The BBC, which wanted Slavia thrown out of the Europa League and which wanted the player banned for far more than ten games hasn’t acknowledged the incident at all.

The so-called “anti-racism charity” Show Racism The Red Card Scotland has had nearly a fortnight to say something and they haven’t uttered a word either.

Furthermore, their UK umbrella organisation has yet to even acknowledge receipt of the email that I sent them at the start of the week.

Right from the moment the hysteria reached its peak, I said something else too; that part of the outcry was itself darkly racist.

Always, there was an undercurrent of how the “foreigners” were the ones who had these nasty ideas and that UK based players never would.

At the weekend, it was one of Ibrox’s much loved sons who was guilty of the racist comment, to one of his own players no less. Notts County didn’t even hesitate before bagging him.

His self-serving statement in the aftermath was focussed not only on the apology but on how he intended to “learn” from the issue before carrying on with his career as if it hadn’t happened.

In short, that statement made Ross sound like the victim and not the perpetrator, and the same radio station which was outraged not only by the Slavia Prague player but the club itself for insisting that he be afforded the presumption of innocence before a hearing had taken place, allowed Ross a platform to aid in that rehabilitation.
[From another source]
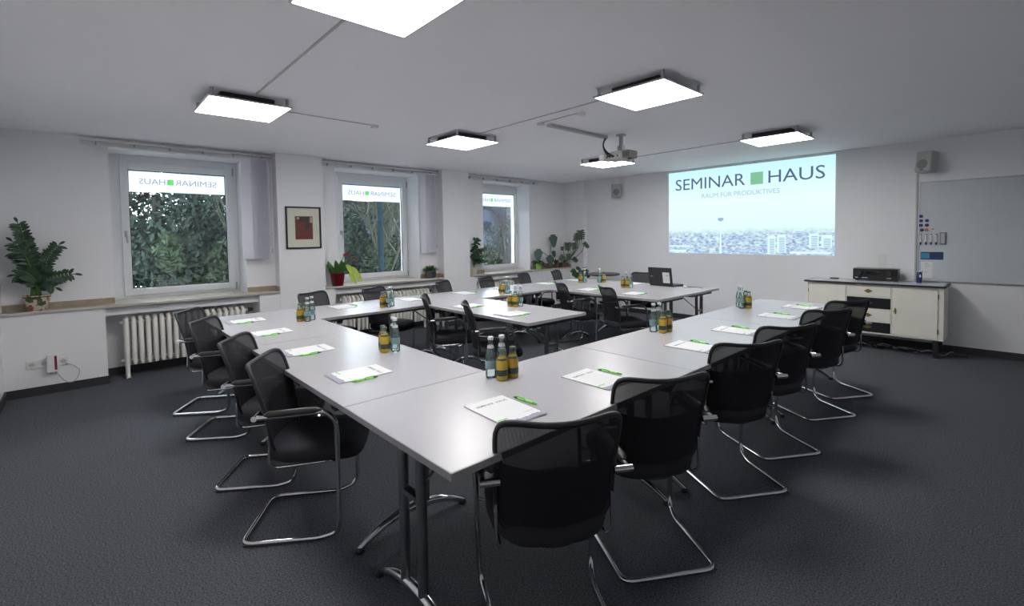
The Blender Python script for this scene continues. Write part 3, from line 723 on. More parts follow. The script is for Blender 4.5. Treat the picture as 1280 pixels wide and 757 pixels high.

You could not mark their necks with a blow-torch.

Ross hails from Ibrox, and that’s clearly one of the reasons for this rush to get his career back on track.

But he’s also pals with a lot of people in the press; when he went on one show earlier in the campaign and slagged Celtic he was an employee of Motherwell, who’s manager apologised to us on behalf of their club.

He was out on his ear not long after.

But Ross remains a darling of the media, and they couldn’t wait to have him on the show last night, where he was allowed to wail and whine and seek self-pity.

Imagine the Prague player had gone on the radio in his homeland and done the same; Radio Scotland would have been excoriating.

The whole of our press would have been up in arms.

It has taken a little over a month for Scottish football and those on its periphery to be exposed as charlatans over their stance on racism.

All the talk of zero tolerance and enough is enough was utter rot, exposed as such at the first sign of the issue rearing its head closer to home. This is exactly what many of us knew would happen.

All the talk was exactly that.

Last night, the national broadcaster gave a sympathetic platform to someone sacked for racism … that sums up their commitment to ridding it from the sport.

They do not care and they never have.